Sermon Illustrations
Pilot Caught in a Deadly Spiral
In the early days of aviation, planes were not yet equipped with gyroscopic turn indicators. When pilots flew through clouds or fog, they would often become disoriented, and because the inner ear does not accurately perceive a banked turn, they sometimes got caught in steep spiral dives called "graveyard spirals."
Pilot and author William Langewiesche describes one such incident:
In December of 1925 a young Army pilot named Carl Crane got caught in the clouds at 8,000 feet directly over Detroit while trying to fly a congressman's son to Washington, D.C., in a biplane. Crane later said, "In a short time I was losing altitude, completely out of control. I could not fly the airplane at all—it had gotten into a spiral dive. Halfway down I looked around at my boy in the back, and he was enjoying the flight to no end. He was shaking his hands and grinning, and I was slowly dying because I knew we were going to crash…."
Crane did not know which wing was down, let alone by how much.
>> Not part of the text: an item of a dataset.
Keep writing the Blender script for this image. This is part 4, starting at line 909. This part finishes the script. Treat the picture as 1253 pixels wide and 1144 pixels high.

If he tried to level the wings, he was just as likely to roll upside down as right side up. If he tried to raise the nose, the effect would be exactly the opposite: the turn would quicken, steepening the descent.…
"Finally it got down to under a thousand feet, and I said, 'Well, here we go. I'm going to look at my boy once more.' And as I turned around to look at him, a sign went by my wing. It said 'Statler Hotel.' I had just missed the top of the Statler Hotel. In all the mist and rain, I could see the buildings and the streets. I flew down the street and got over the Detroit River, and flew about ten feet high all the way to Toledo, shaking all the way."
In life as in flying, it is all-important that we have our bearings.